Handling the Tough Conversations - Resignations

Having a staff member that you trust, admire and is a star tell you they think it's time to move on can be tough.  This is a person that you have invested time and money into and now they are ready to move on.  So what do you do?
  1. Be honest.  There is no point pretending that you aren't disappointed or are gutted.  Lying or trying to sugar coat your feelings is not going to achieve anything.  Let the person know how you feel without being fake.  If the persons role is going to be reviewed or let go of in the future say so.  Don't tell the person you are going to give them more money or more opportunities if you know you aren't or can't deliver.
  2. Be truthful.  Let the person know what you really think of their work.  If they are a star let them know that.  If they are not such a great employee let them know that too.  You aren't perfect, your organisation isn't perfect and probably neither is the remuneration or salary package. If those three things were perfect - then why are they leaving?

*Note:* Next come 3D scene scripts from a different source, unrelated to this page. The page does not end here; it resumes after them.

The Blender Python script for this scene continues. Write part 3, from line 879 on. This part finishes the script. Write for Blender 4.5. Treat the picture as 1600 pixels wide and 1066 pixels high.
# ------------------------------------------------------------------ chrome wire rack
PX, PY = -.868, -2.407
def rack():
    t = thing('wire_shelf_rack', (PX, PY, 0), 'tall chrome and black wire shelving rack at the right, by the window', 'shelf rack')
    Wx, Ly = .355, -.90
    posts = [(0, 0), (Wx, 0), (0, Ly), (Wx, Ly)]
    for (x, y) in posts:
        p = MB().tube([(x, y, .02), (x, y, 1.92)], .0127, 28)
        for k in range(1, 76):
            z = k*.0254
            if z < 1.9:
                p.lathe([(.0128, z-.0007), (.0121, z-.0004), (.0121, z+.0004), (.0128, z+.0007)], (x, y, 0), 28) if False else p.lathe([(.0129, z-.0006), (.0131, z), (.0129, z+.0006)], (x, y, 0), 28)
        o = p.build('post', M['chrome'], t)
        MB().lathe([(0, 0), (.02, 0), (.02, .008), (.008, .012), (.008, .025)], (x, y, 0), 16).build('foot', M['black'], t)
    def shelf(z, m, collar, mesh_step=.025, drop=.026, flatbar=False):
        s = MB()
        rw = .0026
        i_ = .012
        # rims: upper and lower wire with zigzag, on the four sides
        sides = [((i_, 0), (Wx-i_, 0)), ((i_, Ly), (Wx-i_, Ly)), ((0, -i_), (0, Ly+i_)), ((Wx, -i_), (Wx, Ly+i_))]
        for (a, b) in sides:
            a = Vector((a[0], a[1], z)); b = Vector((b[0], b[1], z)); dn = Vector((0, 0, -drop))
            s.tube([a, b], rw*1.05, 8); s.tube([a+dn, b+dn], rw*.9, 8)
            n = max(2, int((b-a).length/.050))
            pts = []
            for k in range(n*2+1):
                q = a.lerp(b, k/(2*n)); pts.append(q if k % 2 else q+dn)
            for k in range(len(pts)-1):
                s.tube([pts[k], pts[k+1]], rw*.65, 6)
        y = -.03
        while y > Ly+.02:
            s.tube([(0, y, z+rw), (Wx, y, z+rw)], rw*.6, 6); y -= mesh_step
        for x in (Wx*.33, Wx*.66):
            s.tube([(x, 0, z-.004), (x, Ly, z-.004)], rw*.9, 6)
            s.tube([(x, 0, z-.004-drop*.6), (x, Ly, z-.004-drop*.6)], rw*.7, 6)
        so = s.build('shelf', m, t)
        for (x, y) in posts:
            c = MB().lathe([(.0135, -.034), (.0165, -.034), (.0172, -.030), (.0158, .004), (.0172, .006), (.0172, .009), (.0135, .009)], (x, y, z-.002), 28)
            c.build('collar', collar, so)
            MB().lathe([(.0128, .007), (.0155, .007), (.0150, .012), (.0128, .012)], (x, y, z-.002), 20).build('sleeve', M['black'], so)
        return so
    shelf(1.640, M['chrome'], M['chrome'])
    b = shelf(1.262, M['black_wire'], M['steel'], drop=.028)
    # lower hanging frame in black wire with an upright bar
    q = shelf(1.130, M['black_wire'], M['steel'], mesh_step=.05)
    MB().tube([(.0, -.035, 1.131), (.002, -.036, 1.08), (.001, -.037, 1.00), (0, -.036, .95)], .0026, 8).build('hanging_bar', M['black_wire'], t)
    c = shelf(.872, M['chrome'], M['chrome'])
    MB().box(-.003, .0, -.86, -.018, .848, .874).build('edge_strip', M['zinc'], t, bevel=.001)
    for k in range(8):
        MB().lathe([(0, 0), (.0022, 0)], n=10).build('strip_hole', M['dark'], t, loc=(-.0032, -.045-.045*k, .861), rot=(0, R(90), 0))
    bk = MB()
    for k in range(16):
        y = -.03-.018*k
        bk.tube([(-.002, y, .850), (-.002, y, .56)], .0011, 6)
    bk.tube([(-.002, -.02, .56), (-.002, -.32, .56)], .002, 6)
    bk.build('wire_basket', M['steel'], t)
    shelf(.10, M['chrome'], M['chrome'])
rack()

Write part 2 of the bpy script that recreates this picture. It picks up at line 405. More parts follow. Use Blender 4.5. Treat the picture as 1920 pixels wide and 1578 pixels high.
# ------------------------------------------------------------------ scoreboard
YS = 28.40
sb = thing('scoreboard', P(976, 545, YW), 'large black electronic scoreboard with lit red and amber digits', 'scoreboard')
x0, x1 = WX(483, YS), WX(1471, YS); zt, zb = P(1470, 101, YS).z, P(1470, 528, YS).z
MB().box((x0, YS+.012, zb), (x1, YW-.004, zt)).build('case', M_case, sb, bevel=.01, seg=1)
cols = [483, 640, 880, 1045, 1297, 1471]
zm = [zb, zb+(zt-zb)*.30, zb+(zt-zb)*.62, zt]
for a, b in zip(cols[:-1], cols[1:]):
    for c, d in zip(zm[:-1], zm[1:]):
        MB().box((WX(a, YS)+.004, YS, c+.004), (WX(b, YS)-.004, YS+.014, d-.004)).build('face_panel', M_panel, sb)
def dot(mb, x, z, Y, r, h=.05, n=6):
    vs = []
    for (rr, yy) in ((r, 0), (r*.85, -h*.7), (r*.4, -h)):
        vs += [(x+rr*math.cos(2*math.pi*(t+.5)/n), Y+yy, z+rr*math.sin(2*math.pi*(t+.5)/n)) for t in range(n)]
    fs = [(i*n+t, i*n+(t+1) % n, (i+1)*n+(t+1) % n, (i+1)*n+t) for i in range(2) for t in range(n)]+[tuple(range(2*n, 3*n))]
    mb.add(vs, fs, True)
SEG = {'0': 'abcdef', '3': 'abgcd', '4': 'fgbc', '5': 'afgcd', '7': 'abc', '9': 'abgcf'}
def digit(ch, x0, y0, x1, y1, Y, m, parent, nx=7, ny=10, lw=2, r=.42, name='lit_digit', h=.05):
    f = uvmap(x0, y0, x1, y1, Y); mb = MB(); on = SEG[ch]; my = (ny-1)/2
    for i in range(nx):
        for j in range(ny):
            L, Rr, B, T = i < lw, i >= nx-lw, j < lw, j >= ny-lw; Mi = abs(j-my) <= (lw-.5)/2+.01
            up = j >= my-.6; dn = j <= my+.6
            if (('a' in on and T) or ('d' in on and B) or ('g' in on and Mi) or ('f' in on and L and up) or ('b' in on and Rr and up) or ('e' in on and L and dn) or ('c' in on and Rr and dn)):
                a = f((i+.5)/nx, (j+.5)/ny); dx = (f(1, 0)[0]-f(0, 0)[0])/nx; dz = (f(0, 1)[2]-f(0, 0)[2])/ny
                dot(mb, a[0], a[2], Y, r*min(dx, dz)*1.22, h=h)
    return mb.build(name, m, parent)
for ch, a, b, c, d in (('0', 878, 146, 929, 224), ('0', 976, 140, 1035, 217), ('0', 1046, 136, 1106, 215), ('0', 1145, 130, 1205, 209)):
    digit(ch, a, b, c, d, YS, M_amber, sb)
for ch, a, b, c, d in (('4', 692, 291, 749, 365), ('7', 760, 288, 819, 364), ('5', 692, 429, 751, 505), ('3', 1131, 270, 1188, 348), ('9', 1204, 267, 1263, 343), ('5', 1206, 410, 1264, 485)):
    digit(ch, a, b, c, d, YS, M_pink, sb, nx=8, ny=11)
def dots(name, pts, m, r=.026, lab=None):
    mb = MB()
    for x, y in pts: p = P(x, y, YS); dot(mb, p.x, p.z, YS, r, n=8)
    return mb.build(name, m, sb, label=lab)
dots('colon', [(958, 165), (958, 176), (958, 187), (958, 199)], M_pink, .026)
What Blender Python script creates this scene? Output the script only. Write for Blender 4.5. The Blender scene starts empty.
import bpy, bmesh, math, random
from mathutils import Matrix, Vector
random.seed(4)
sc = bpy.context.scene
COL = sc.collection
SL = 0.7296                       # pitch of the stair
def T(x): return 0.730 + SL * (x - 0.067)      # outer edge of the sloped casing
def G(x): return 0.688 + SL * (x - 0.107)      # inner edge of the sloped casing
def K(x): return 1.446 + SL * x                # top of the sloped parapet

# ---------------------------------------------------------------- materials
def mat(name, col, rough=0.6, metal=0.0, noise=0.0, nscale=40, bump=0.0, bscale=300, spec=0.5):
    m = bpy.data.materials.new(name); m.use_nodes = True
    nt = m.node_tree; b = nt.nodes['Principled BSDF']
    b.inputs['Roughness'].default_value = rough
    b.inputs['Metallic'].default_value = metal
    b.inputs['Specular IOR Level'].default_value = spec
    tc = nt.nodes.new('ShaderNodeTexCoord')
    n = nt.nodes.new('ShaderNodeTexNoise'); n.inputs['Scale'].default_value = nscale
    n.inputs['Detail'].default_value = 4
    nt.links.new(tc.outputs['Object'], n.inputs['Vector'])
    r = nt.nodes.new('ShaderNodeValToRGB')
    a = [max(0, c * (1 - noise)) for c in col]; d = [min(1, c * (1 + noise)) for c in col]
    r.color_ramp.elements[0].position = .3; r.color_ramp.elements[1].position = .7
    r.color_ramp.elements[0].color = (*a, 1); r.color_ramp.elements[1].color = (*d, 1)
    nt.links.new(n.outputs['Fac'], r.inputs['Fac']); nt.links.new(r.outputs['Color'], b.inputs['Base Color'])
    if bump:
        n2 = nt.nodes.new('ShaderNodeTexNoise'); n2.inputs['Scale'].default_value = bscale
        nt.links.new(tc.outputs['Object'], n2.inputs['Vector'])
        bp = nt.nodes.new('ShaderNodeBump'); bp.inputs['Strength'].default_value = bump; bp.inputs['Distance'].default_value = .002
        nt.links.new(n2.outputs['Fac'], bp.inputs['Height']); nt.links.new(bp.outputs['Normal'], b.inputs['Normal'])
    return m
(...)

  3. Consider future development opportunities.  This is the part where you make them an offer that equates to a financial bonus or reason for staying.  I recommend enrolling the person into further studies or into some sort of professional development program.  That way both your organisation and the person will benefit from increased learning and understanding of the job. 
At the end of the day people have a life and a journey they are on.  Sometimes people want to stay with you because are going right.  Sometimes people want to leave.  The way you handle the leaving conversation is almost as important (if not more important) the induction conversation.